Come diceva argutamente Mazzola, in una azienda ci si misura sempre con sé stessi, con l’anno precedente, con i risultati “di prima”, con le proprie performance. Migliorare sé stessi – rispetto al passato – è un successo. Nello sport no. Non basta. Perché ci sono gli avversari e anche loro “migliorano” di anno in anno. Non basta l’approccio aziendale, occorre un approccio “sportivo”.
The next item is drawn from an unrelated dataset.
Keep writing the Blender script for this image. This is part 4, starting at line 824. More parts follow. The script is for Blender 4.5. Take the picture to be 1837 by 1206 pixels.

Quello di Enzo Ferrari, del primo Montezemolo, di Todt. Migliorare non basta per vincere. Serve quel qualcosa in più, quella “scintilla”, quell’ultimo passo che solo chi respira sport, chi vive le corse da sempre, che le conosce bene può capire. Perché, incredibilmente, ogni anno è diverso. Ora sembra ricominciata la caccia alle streghe: Allison è stato già defenestrato e Maurizio Arrivabene, additato come un nuovo profeta all’inizio della sua esperienza, sta già traballando come la panchina di un allenatore del Palermo.
Manca la pazienza, la tenacia, la dedizione. Forse ci vorrà qualche anno di lavoro e qualche colpo di fortuna in più. Magari un cambio di regolamenti, di circostanze, di approccio. Magari un nuovo tentativo. Ma non una rivoluzione di uomini, che significherebbe ricominciare di nuovo da zero e trovare, tra qualche mese, degli altri colpevoli da defenestrare.